Wie berechnet man die Betriebszugehörigkeit?
Die Dauer der Betriebszugehörigkeit kann eine gewichtige Rolle in Rechtsfragen oder bei der Eingruppierung in Tarifstufen spiele. Zum Beispiel wirkt sich die Betriebszugehörigkeit auf die Dauer der Kündigungsfrist und gegebenenfalls auch Abfindungsansprüche aus.
Was es bei der Berechnung zu beachten gilt:
Zählt die Ausbildung zur Betriebszugehörigkeit?
Grundsätzlich gilt die Ausbildungszeit als Betriebszugehörigkeit, wenn der oder die Auszubildende nach dem Abschluss übernommen wurde.
Wird ein Praktikum angerechnet?
Praktika werden nicht grundsätzlich als Betriebszugehörigkeit gewertet.
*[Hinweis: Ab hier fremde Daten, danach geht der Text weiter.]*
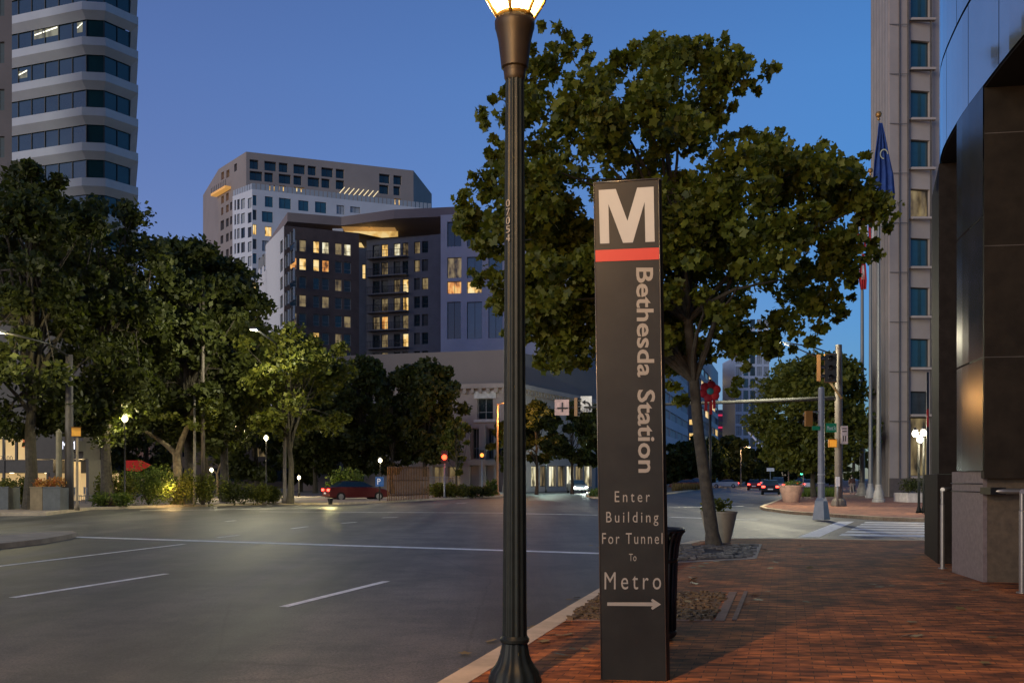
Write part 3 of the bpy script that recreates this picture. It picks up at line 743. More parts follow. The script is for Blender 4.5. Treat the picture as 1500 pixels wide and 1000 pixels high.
# fallen leaves on the bricks and in the gutter
rng = np.random.default_rng(9); vs = []; fs = []; sh = leaf_shape('maple')
for i in range(230):
    if i < 120: y_ = rng.uniform(7.2, 21); x_ = -.55+(y_-7)*.287+abs(rng.normal(0, .5))+.25; z_ = .012
    elif i < 170: y_ = rng.uniform(6, 20); x_ = -.55+(y_-7)*.287-abs(rng.normal(0, .12))-.03; z_ = RD+.012
    else: x_, y_, z_ = rng.uniform(1.5, 7), rng.uniform(7.5, 22), .012
    if z_ > 0 and .3 < x_ < 1.6 and 6.9 < y_ < 7.8: continue
    a = rng.random()*6.28; s = .05+.035*rng.random(); t1, t2 = rng.normal(0, .12, 2)
    for q in sh: dx, dy = (q[0]*math.cos(a)-q[1]*math.sin(a))*s, (q[0]*math.sin(a)+q[1]*math.cos(a))*s; vs.append((x_+dx, y_+dy, z_+.01+dx*t1+dy*t2))
    n0 = len(vs)-10; fs.append(tuple(range(n0, n0+10)))
me = bpy.data.meshes.new('fallen_leaves'); me.from_pydata(vs, [], fs); me.materials.append(leafmat('dry_leaves', (.10, .06, .02), (.24, .17, .05), .1))
o = bpy.data.objects.new('fallen_leaves', me); COL.objects.link(o); o['kind'] = 'stuff'; o['label'] = 'few dry fallen leaves on the bricks and in the gutter'
# red flower-shaped banner ornament, on a slim post behind the maple
fc = W(1040, 573, 23.2)
root = thing('hanging_ornament', 'dark red flower ornament with a turquoise centre on a slim post beside the maple trunk', 'ornament', (fc.x, fc.y, 0))
mb = MB()
mb.tube([(fc.x+.02, fc.y+.06, 0), (fc.x+.02, fc.y+.06, fc.z+.3)], [.035, .03], 10); mb.build('post', M_black, root)
mb = MB()
for k in range(6):
    a = 2*math.pi*k/6+.3
    c = fc+Vector((math.cos(a)*.16, 0, math.sin(a)*.15)); o_ = len(mb.v)
    mb.lathe([(.01, -.02), (.09, -.018), (.115, 0), (.09, .018), (.01, .02)], (0, 0), 14)
    for i in range(o_, len(mb.v)): x, y, z = mb.v[i]; mb.v[i] = (c.x+x, c.y+z, c.z+y)
mb.build('petals', mat('petal_red', (.45, .015, .035), .6), root)
mb = MB(); mb.lathe([(.01, -.03), (.07, -.028), (.085, 0), (.07, .028), (.01, .03)], (0, 0), 18); mb.v = [(fc.x+x, fc.y-.03+z, fc.z+y) for x, y, z in mb.v]; mb.build('centre', mat('turquoise_paint', (.05, .35, .42), .5), root)
mb = MB()
for k, (dx, dz, l) in enumerate(((-.10, -.26, .22), (.02, -.28, .28), (.10, -.24, .18))): mb.box((fc.x+dx-.035, fc.y-.02, fc.z+dz-l), (fc.x+dx+.035, fc.y-.005, fc.z+dz+.03), .2*k)
mb.build('ribbon', mat('ribbon_red', (.40, .02, .03), .7), root)

# ================= PLANTER POTS =================
def pot(label, x, y, rt, rb, h, m, plant, seed, grp='planter pots along the pavements', ph=.35):
    root = thing('planter_pot', label, 'planter', (x, y, 0), grp); mb = MB()
    mb.lathe([(rb*.97, 0), (rb, .02), (rt*.97, h*.93), (rt, h*.94), (rt, h), (rt*.88, h), (rt*.86, h*.9), (.02, h*.9)], (x, y), 36)
    smooth_angle(mb.build('pot', m, root)); rnd = random.Random(seed)
    cl = [(x+rnd.uniform(-.6, .6)*rt, y+rnd.uniform(-.6, .6)*rt, h+rnd.uniform(.02, ph*.7), rt*.38, rt*.38, ph*.4) for _ in range(9)]
    leaf_cloud('plants', cl, 55, .09, plant, root, seed, 'oval', .2)
    return root
M_pot = mat('pot_concrete', (.28, .25, .19), .85, var=.15, scale=3)
p = G(1053, 794); pot('tapered concrete planter pot right behind the maple trunk', p.x, p.y, .43, .27, .73, M_pot, M_leaf_md, 3)
p = G(1159, 735); pot('pinkish planter pot on the corner kerb, right of the stopped cars', p.x, p.y, .52*1.5, .33*1.5, 1.05, mat('pot_clay', (.40, .25, .19), .85), mat('x', (.2, .2, .02)) and M_leaf_lt, 4)
# ================= DISTANT AND MIDDLE BUILDINGS =================
# --- banded office tower, left ---
def V2(*a): return Vector(a)
tw = [(-63, 108.1), (-55.1, 105.3), (-45.9, 102.0), (-43.5, 102.3), (-41.3, 105.6), (-46.5, 118), (-62, 119)]
troot = thing('office_tower', 'tall office tower banded in pale stone and dark ribbon windows at the left edge', 'building', (-55, 112, 0))
M_band = mat('tower_band', (.41, .44, .49), .7, var=.08, scale=.3); M_tglass = mat('tower_glass', (.02, .04, .05), .12, 0, .35, .15, spec=.9)
M_tteal = mat('tower_teal_glass', (.008, .035, .045), .10, 0, .3, .2, spec=.7)
def off_poly(poly, d):
    out = []; n = len(poly)
    for i in range(n):
        p = Vector(poly[i-1][:2]); c = Vector(poly[i][:2]); q = Vector(poly[(i+1) % n][:2])
        t1 = (c-p).normalized(); t2 = (q-c).normalized(); n1 = Vector((t1.y, -t1.x)); n2 = Vector((t2.y, -t2.x)); b = (n1+n2).normalized()
        out.append(c+b*d/max(.4, b.dot(n1)))
    return out
inner = off_poly(tw, -.9); H0 = 3.76
mb = MB(); mb.prism([tuple(p) for p in off_poly(tw, -1.3)], -.1, 66); mb.build('core', mat('tower_core', (.012, .013, .016), .6), troot)
for k in range(-2, 15):
    zt = Zp(50, 102)-(-k+1)*0 if False else 1.5+(700-50)/1400*102-4.0+ (k-11)*H0   # top of the band of storey k
    if zt < 14: continue
    mb = MB(); a = off_poly(tw, 0); b = off_poly(tw, -.75); n = len(tw)
    lo_, hi_ = zt-.88, zt
    for i in range(n):
        j = (i+1) % n
        mb.quad((a[i].x, a[i].y, lo_), (a[j].x, a[j].y, lo_), (a[j].x, a[j].y, hi_), (a[i].x, a[i].y, hi_))
        mb.quad((b[i].x, b[i].y, lo_-.72), (b[j].x, b[j].y, lo_-.72), (a[j].x, a[j].y, lo_), (a[i].x, a[i].y, lo_))
        mb.quad((a[i].x, a[i].y, hi_), (a[j].x, a[j].y, hi_), (b[j].x, b[j].y, hi_), (b[i].x, b[i].y, hi_))
    mb.build('band', M_band, troot)
    g0, g1 = zt, zt+H0-1.6
    gp = off_poly(tw, -.9)
    for i, gm in ((1, M_tglass), (2, M_tteal), (3, M_tteal), (0, M_tglass)):
        p, q = gp[i], gp[i+1]; mb = MB(); mb.quad((p.x, p.y, g0), (q.x, q.y, g0), (q.x, q.y, g1), (p.x, p.y, g1))
        d = (q-p); L = d.length; d /= L; nr = Vector((d.y, -d.x)); m_ = max(1, round(L/1.75)); mm = mb
        for c_ in range(m_+1):
            u = c_/m_*L; x, y = p.x+d.x*u+nr.x*.03, p.y+d.y*u+nr.y*.03
            mm.obox((x-d.x*.04, y-d.y*.04), (d.x*.08, d.y*.08), (nr.x*.06, nr.y*.06), g0, g1-.01)
        wo = mm.build('ribbon_window', gm, troot); wo.data.materials.append(M_frame_dk); wo.data.polygons.foreach_set('material_index', [0]+[1]*(len(wo.data.polygons)-1))
for (x0, y0, x1, y1) in ((50, 42, 85, 55), (113, 33, 145, 48), (24, 104, 40, 115), (62, 292, 84, 308)):
    p, q = Vector(gp[1]), Vector(gp[2])
    h = px_hole(p, q, x0, y0, min(x1, 121), y1, 'w')
    d = (q-p).normalized(); nr = Vector((d.y, -d.x)); mb = MB()
    a = p+d*h[0]+nr*.012; b = p+d*h[1]+nr*.012
    for t in (.2, .55, .85): 
        zz = h[2]+(h[3]-h[2])*(.35+.5*t*.8); mb.quad((a.x+(b.x-a.x)*(t-.18), a.y+(b.y-a.y)*(t-.18), zz), (a.x+(b.x-a.x)*(t+.12), a.y+(b.y-a.y)*(t+.12), zz+.1), (a.x+(b.x-a.x)*(t+.12), a.y+(b.y-a.y)*(t+.12), zz+.26), (a.x+(b.x-a.x)*(t-.18), a.y+(b.y-a.y)*(t-.18), zz+.14))
    mb.build('ceiling_light', glow('office_tube_light', (1, .97, .75), 1.6), troot)
    mb = MB(); a2 = a-nr*.004; b2 = b-nr*.004; mb.quad((a2.x, a2.y, h[2]), (b2.x, b2.y, h[2]), (b2.x, b2.y, h[3]), (a2.x, a2.y, h[3])); mb.build('lit_pane', lit_pane('office_glow', (.16, .15, .09), (.30, .29, .19), .8), troot)

# --- dark tower at the very edge ---
dk = [(-80, 88), (-44.3, 84.5), (-44.0, 86), (-48, 100), (-80, 100)]
x_edge = Xp(17.5, 85)
dk = [(-54, 85.6), (x_edge, 85), (x_edge*92/85-.6, 92), (-57, 92)]
hs = []
for k in range(11):
    z = 5+k*4.2+4
    for u in range(9): hs.append((22+u*1.45, 23.1+u*1.45, z, z+1.9, 'r'))
hs = [(h[0]-21.5, h[1]-21.5)+h[2:] for h in hs if h[1]-21.5 < 9]
building('brown_tower', 'dark brown tower cut off by the left edge of the photo', dk, 0, 58, {0: hs}, mat('brown_cladding', (.055, .042, .045), .6, var=.25, scale=.25), wallname='wall')

# --- tall apartment block with the square-punched crown ---
A, B, C_, D_ = (-65.2, 212.4), (-55.9, 201), (-22, 213.4), (-19.4, 231)
zt = 70.1; fr_ = []
PH = lambda p, q, L_, k: [px_hole(p, q, *b, k) for b in L_]
sq = []
for (xa, xb, k) in ((252, 295, 0), (347, 410, 0), (440, 485, 0), (535, 597, 0), (627, 668, 0), (715, 778, 0), (808, 850, 0), (1088, 1145, 0), (1180, 1222, 0), (252, 320, 1), (347, 390, 1), (440, 505, 1), (535, 575, 1), (627, 690, 1), (715, 757, 1), (808, 850, 1), (1088, 1138, 1), (1180, 1212, 1)):
    h = px_hole(B, C_, 310+xa/4.41, 231, 310+xb/4.41, 244, 'g'); z1_ = (68.6, 66.2)[k]; sq.append((h[0]-.2, h[1]+.2, z1_-2.0, z1_, 'g'))
sq += PH(B, C_, [(393, 271, 403, 279), (409, 272, 419, 280), (431, 274, 446, 281), (577, 291, 588, 300)], 'y')
left = PH(A, B, [(324, 252, 328, 263), (331.5, 249, 336, 260), (324, 287, 328, 298), (331, 283, 335, 294), (324, 304, 327, 315), (331, 300, 335, 311)], 'o')
left += PH(A, B, [(343, 240, 347, 251)], 'g')+PH(A, B, [(323, 323, 328, 337), (331, 320, 335, 332), (323, 345, 327, 357), (331, 342, 335, 354), (323, 368, 327, 380), (331, 365, 335, 377), (337, 296, 340, 308), (337, 317, 340, 329), (337, 339, 340, 351), (337, 361, 340, 373), (323, 390, 327, 402), (331, 387, 335, 399)], 'g')
b2 = building('apartment_tower', 'tallest pale apartment block, square openings punched in its grey-brown crown', [A, B, C_, D_, (-30, 245), (-75, 232)], 0, zt, {0: left, 1: sq}, mat('taupe_panel', (.24, .21, .195), .8, var=.10, scale=.12), depth=.8)
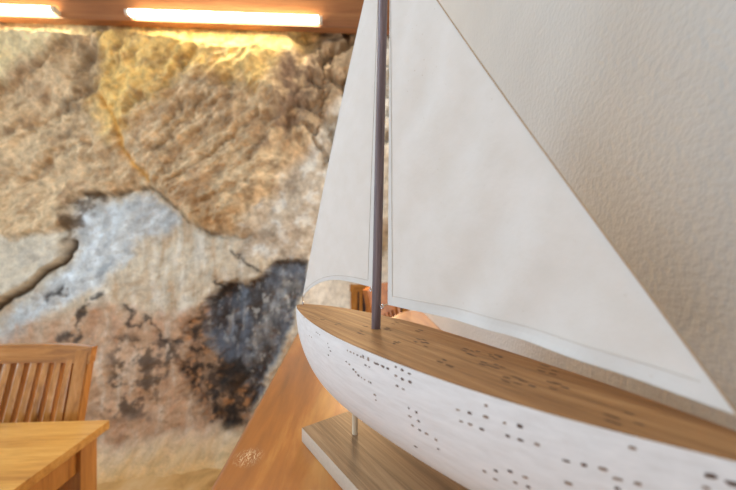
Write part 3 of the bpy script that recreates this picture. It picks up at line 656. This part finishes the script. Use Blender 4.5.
# ------------------------------------------------------------------ chairs and table
def chair(name, label, loc, rz, top, seat, width=0.455, mv=None, mh=None, nslat=8, crest=0.07, dark_slots=False):
    """local +y is towards the back, the sitter faces -y; origin between the feet"""
    mv = mv or M_CHAIR; mh = mh or M_CHAIRX
    t = thing(name, label, 'chair', loc, rz, 'wooden slatted chairs')
    hw = width / 2; st = 0.05
    yb = lambda z: 0.20 + 0.11 * max(0, z - seat) / 0.5          # recline
    for s in (-1, 1):
        x = s * (hw - st / 2)
        bm = bmesh.new()                                           # rear leg running up into the back stile
        prof = [(0.24, 0.0), (0.205, seat * 0.6), (0.20, seat), (yb(seat + 0.22), seat + 0.22), (yb(top - 0.008), top - 0.008)]
        rows = []
        for k, (y, z) in enumerate(prof):
            d = 0.018; wv = st / 2 * (0.75 if k == 0 else 1)
            rows.append([bm.verts.new((x + a * wv, y + b * d, z)) for a, b in ((-1, -1), (1, -1), (1, 1), (-1, 1))])
        for a, b in zip(rows[:-1], rows[1:]):
            for k in range(4): bm.faces.new((a[k], a[(k + 1) % 4], b[(k + 1) % 4], b[k]))
        bm.faces.new(list(reversed(rows[0]))); bm.faces.new(rows[-1])
        bmesh.ops.bevel(bm, geom=list(bm.edges), offset=0.004, segments=2, affect='EDGES')
        mesh_obj('leg', bm, mv, t)
        bar('leg', (x, -0.19, 0), (x, -0.19, seat - 0.02), 0.042, 0.042, mv, t, 0.004)
        bar('stretcher', (x, -0.18, seat * 0.4), (x, 0.21, seat * 0.4), 0.02, 0.03, mv, t, 0.003)
        bar('seat_frame', (x, -0.18, seat - 0.055), (x, 0.19, seat - 0.055), 0.022, 0.06, mv, t, 0.002)
    bar('stretcher', (-hw + st, 0.015, seat * 0.4), (hw - st, 0.015, seat * 0.4), 0.03, 0.02, mh, t, 0.003, side=(0, 0, 1))
    bar('seat_frame', (-hw + 0.04, -0.19, seat - 0.055), (hw - 0.04, -0.19, seat - 0.055), 0.06, 0.022, mh, t, 0.002, side=(0, 0, 1))
    box('seat', (-hw, -0.225, seat - 0.026), (hw, 0.178, seat), mh, t, 0.007, 3)
    # crest rail: gently bowed plank with a softly arched top
    bm = bmesh.new(); rows = []; n = 18
    for i in range(n + 1):
        q = -1 + 2 * i / n; x = q * (hw + 0.006); bow = 0.022 * (1 - q * q); arch = 0.007 * (1 - q * q)
        r = []
        for dy, z in ((-0.014, top - crest), (0.014, top - crest), (0.014, top + arch - 0.002), (-0.014, top + arch)):
            r.append(bm.verts.new((x, yb(z) + bow + dy - 0.004, z)))
        rows.append(r)
    for a, b in zip(rows[:-1], rows[1:]):
        for k in range(4): bm.faces.new((a[k], a[(k + 1) % 4], b[(k + 1) % 4], b[k]))
    bm.faces.new(list(reversed(rows[0]))); bm.faces.new(rows[-1])
    bmesh.ops.recalc_face_normals(bm, faces=list(bm.faces))
    mesh_obj('crest_rail', bm, mh, t, autosmooth=30)
    zl = seat + 0.10
    bar('lower_rail', (-hw + st * 0.8, yb(zl), zl), (hw - st * 0.8, yb(zl), zl), 0.045, 0.022, mh, t, 0.003, side=(0, 0, 1))
    gap = (width - 2 * st) / nslat
    for k in range(nslat):
        q = (k + 0.5) / nslat * 2 - 1; x = q * (hw - st); bow = 0.02 * (1 - q * q)
        zt_ = top - crest + 0.01
        bar('slat', (x, yb(zl), zl), (x, yb(zt_) + bow, zt_), gap * 0.52, 0.024, mv, t, 0.003)
    if pad:
        p = bar('slot_backing', (0, yb(zl) + 0.004, zl + 0.02), (0, yb(top - crest) + 0.004, top - crest), width - 2 * st, 0.008, M_SLOT_DARK, t, 0.002)  # added dark sheet so the gaps between slats read as shaded
        p['label'] = 'added dark sheet that darkens the slots between the slats'
    return t
M_SLOT_DARK = plain('slot_darkening', lin(38, 42, 58), 0.8)  # near-black colour standing in for shade in the slots
chair('dining_chair', 'honey-brown wooden chair with a vertically slatted back behind the golden table', (-1.178, 0.925, 0), 0.0, 0.958, 0.45, crest=0.056)
chair('bar_chair', 'distant honey-brown slatted chair seen under the foresail, just left of the mast', (0.20, 2.56, 0), math.pi, 1.052, 0.62, 0.42, nslat=7, crest=0.05, dark_slots=True)
chair('bar_chair', 'reddish-brown wooden chair past the counter end, close to the white wall', (0.44, 1.835, 0), math.radians(63), 1.083, 0.62, 0.44, M_RED, M_RED, nslat=6, crest=0.17)

def table():
    xr, yf, z = -0.802, 1.110, 0.75
    t = thing('dining_table', 'golden-yellow wooden table in front of the slatted chair by the rock wall', 'table', (xr - 0.4, yf - 0.4, 0))
    X0, X1, Y0, Y1 = -0.4, 0.4, -0.4, 0.4
    box('tabletop', (X0, Y0, z - 0.028), (X1, Y1, z), M_TABLE, t, 0.004)
    for a in (-1, 1):
        for b in (-1, 1):
            cx, cy = a * 0.345, b * 0.345
            box('leg', (cx - 0.032, cy - 0.032, 0), (cx + 0.032, cy + 0.032, z - 0.027), M_TABLEL, t, 0.004)
        box('apron', (a * 0.355 - 0.011, -0.315, z - 0.115), (a * 0.355 + 0.011, 0.315, z - 0.027), M_TABLEL, t, 0.002)
        box('apron', (-0.315, a * 0.355 - 0.011, z - 0.115), (0.315, a * 0.355 + 0.011, z - 0.027), M_TABLE, t, 0.002)
table()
Bei einem bezahlten Praktikum kann die Zeit unter Umständen aber angerechnet werden.
Betriebszugehörigkeit und Elternzeit
Die Betriebszugehörigkeit läuft während der gesamten Elternzeit automatisch weiter.
Teilzeit
Auch wenn man nur wenige Stunden pro Woche arbeitet: Eine Teilzeitbeschäftigung wird komplett zur Betriebszugehörigkeit gezählt.
Zeitarbeit
Wer über eine Zeitarbeitsfirma beschäftigt ist, kann die Zeit im jeweiligen Unternehmen nicht grundsätzlich als Betriebszugehörigkeit anrechnen lassen.
Betriebszugehörigkeit und freie Mitarbeit
Auch die Tätigkeit als freier Mitarbeiter gilt nicht als Betriebszugehörigkeit.